During the lengthy proceedings that led up to Sheriff Ross Mirkarimi's official misconduct hearing, the now-reinstated Sheriff and his supporters repeatedly claimed that the proper way to remove an elected official from office was to initiate a public recall election. Now that such an effort is underway, Mirkarimi is starting to sound a little worried about it, calling it "political" and an expensive waste of taxpayer's money.

In a statement released yesterday, Mirkarimi made his case against the recall effort:

As political consultants try to capitalize on pushing for a recall, we’re reminded that two in particular were both close advisers, confidants and contributors to my opponent who came in third in the sheriff’s race a year ago... Continuing to use an issue that has been settled in court and the Board of Supervisors for a divisive recall will cost city and taxpayers another $3 million on top of the $2 million already spent. I believe that money would be better spent on domestic violence education and services.

One of those "confidants and contributors" is politically connected tech investor Ron Conway, who has helped fund pretty much every moderate or conservative local campaign in the past two elections. Conway's wife Gayle and Linda Voight, the wife of real estate investor Thomas Coates, together donated 98% of the $100,000 that went towards the San Francisco Women for Accountability independent expenditure committee designed to bring down Christina Olague's re-election campaign, possibly with YouTube videos like this one. With Olague defeated last week, SFWFA now appears to be shifting their focus to the recall.
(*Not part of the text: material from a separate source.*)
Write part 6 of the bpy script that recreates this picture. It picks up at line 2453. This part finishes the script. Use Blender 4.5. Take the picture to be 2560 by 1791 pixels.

According to the Examiner, Mirkarimi is right about the amount a recall vote would cost the city's taxpayers. The Department of Elections would need to oversee the vote and director John Arntz estimated the cost would be somewhere in the neighborhood of $3 million to $3.3 million, assuming the Sheriff's opponents can get the 50,000 signatures they need to start the recall process. Once the initial paperwork is filed, Team Not-Mirkarimi will have 160 days to round up all those signatures. It's unclear at this point, how much money SF Women for Accountability still has in their purse, but the group estimates it will cost them $500,000 and take up to a year to get the recall on either a special June election or the November 2013 ballot.